私の記憶の中で、三郎さんは仕事から帰ってくる時に、私たち可愛い孫に、必ずお土産をポケットに忍ばせていた。
孫はおじいちゃん帰宅の時、これ以上伸びないかぐらい手を伸ばしてそれを所望した。
おじいちゃんはポケットの中からキャラメルを出した。
この記憶しかないので、もしかしたら一回だけなので強烈に覚えているだけなのかも知れない。
おじいちゃん。おばあちゃん。と言うものは、孫にとっては絶対的の味方であったと思う。
嫁姑とかそう言うものは分からない。
建築設計士の父親は兼ねてから夢であった自分の家を建てた。
今でも覚えている。
小学生に上がったその夏休み。
私と兄は母方の祖父母に1ヶ月も預けられていたのだ。
養鶏場を生業にしていた祖父母。
産んだ卵を収穫するのはとても楽しかった。
鶏には数字が付いていて、卵を産んだニワトリをチェックしなければいけなかったのに、ただただ収穫が楽しかった私は、卵を取り放題とって、兄に叱られた。
「これは何番から採ったの?」
私はすごく適当に答えた。
色んな夏の思い出は多分この夏に集約されていたのだと思う。
夏休みの間に家が建ち、二学期が始まる前に父親が設計した家に私たち兄妹は、母方の祖父母から両親の元に戻された。
父方の祖父の三郎もそこにいた。
おじいちゃんは、いつも大人しく新聞を読んでいた。
母親が、特に邪険にすると言う事もなく、平和に暮らしていたように思う。
しかし後年、七男の父親が、三郎の面倒を看るのはおかしいではないかと言う事で、突然長男が、三郎を引き取った。
引き取って、半年後に三郎は亡くなった。
三郎の遺産は、15年程同居した七男夫婦に渡る事なく、長男が相続した。
三郎は私の母の事がすごく愛おしかったのだと思う。
たかこと言う名前の母を
「たっこさん」といつも呼び、私たちと話する時は、「ママ」と呼んでいた。
三郎さんが我が家を去る事になった時、三郎さんは私に言った。
「遊びに来てね。遊びに来なかったら、おじいちゃんは化けて出るよ。ちいこ〜って幽霊になって来るよ。

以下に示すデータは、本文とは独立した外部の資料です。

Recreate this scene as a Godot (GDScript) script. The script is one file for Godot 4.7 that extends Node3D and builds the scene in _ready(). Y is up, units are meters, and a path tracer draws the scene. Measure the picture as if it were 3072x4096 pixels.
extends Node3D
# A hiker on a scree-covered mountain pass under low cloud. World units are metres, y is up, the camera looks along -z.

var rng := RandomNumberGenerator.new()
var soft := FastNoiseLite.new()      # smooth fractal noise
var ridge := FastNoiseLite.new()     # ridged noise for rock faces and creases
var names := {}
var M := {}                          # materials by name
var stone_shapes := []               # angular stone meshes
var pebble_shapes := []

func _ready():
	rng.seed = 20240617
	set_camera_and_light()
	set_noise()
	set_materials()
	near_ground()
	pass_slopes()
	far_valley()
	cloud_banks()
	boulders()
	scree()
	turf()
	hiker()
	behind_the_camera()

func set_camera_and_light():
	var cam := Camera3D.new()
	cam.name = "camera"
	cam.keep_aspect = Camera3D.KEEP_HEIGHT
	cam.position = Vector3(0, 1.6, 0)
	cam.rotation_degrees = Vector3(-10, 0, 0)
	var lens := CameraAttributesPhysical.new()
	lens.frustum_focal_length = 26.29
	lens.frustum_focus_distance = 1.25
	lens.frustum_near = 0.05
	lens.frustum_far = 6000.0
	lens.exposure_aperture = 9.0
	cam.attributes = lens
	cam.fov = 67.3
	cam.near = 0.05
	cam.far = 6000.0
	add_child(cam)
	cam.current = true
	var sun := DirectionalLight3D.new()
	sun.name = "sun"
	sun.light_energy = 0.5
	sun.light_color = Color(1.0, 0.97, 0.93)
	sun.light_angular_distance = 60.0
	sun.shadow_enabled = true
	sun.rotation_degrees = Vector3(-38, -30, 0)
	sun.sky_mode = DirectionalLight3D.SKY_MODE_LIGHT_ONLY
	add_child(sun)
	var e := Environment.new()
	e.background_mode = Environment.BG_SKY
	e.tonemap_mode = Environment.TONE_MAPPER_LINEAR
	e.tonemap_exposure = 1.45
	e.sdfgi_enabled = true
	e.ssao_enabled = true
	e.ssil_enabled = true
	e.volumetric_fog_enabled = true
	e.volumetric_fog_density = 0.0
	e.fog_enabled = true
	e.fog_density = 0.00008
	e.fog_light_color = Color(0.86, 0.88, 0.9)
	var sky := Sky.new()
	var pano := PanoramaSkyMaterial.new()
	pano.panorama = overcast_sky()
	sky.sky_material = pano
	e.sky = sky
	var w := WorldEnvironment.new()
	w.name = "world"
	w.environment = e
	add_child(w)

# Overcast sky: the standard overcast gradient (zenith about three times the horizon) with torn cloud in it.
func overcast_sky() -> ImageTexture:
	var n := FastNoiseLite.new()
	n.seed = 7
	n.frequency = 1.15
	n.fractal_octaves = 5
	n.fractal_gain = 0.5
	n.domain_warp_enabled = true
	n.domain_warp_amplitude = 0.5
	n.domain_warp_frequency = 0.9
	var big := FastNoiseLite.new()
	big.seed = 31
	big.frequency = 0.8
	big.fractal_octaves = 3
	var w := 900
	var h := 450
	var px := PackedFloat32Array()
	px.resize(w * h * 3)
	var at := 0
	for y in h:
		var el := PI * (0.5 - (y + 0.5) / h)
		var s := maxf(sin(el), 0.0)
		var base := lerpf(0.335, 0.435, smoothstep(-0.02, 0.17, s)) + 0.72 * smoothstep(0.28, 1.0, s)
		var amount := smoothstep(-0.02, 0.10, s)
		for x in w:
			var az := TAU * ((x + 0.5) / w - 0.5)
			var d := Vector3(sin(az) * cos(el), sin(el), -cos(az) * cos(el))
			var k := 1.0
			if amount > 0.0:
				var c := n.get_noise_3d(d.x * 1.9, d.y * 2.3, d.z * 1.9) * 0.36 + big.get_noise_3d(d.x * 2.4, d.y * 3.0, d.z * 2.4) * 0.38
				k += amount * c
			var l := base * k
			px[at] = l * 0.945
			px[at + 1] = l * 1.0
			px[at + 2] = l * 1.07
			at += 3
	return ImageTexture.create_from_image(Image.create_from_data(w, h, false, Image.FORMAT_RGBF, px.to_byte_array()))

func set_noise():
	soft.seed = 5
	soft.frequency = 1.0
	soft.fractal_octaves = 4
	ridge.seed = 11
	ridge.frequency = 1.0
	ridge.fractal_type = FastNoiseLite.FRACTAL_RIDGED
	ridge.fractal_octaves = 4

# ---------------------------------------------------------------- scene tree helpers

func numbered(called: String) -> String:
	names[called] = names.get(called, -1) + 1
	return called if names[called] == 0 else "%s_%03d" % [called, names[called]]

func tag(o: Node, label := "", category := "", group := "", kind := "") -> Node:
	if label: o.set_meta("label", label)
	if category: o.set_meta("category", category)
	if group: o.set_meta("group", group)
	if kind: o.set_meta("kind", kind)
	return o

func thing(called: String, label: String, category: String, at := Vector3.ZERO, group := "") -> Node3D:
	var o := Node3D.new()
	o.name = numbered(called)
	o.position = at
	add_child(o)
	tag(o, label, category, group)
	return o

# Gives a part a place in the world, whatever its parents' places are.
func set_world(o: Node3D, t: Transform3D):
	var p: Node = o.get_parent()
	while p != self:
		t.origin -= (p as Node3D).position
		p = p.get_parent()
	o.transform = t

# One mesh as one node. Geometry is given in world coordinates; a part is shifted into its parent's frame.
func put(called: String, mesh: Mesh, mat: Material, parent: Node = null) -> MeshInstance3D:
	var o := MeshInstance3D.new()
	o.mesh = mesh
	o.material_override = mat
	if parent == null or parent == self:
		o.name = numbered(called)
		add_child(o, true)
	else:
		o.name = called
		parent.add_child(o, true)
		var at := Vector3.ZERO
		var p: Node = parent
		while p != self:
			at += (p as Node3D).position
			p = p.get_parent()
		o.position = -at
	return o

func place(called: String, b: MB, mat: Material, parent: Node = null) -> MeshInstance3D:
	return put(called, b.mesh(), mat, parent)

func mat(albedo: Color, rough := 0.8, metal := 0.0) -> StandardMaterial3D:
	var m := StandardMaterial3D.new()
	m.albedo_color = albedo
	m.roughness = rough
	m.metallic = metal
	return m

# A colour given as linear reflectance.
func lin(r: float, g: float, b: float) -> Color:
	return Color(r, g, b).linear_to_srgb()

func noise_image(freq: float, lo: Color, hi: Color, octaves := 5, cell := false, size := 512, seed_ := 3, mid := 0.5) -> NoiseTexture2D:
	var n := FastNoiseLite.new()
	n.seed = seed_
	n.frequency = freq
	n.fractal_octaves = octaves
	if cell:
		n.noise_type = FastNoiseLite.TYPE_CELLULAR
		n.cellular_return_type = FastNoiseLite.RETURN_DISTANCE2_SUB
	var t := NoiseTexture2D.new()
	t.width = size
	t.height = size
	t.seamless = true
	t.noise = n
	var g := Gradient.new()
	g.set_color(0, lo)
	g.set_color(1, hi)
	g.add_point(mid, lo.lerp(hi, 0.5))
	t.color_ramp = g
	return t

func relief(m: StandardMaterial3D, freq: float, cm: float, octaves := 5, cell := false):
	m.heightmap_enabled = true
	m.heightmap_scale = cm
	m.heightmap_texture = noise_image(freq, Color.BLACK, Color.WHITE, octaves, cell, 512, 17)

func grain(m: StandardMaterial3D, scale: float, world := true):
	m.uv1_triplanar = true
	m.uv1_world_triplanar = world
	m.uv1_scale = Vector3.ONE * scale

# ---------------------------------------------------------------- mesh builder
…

」
約束を守る事も出来ず、また両親の意向で葬式にも出られず、別れは永遠になった。
怖がりの私であったが、三郎さんが幽霊になって私に会いに来る事は無いと確信していた。
優しかったおじいちゃん。
ふんどし付けてたおじいちゃん。
たっこは信じられないほど元気で、まだまだ三郎さんに会えないと思います。
孫の私の方が先かもしれません。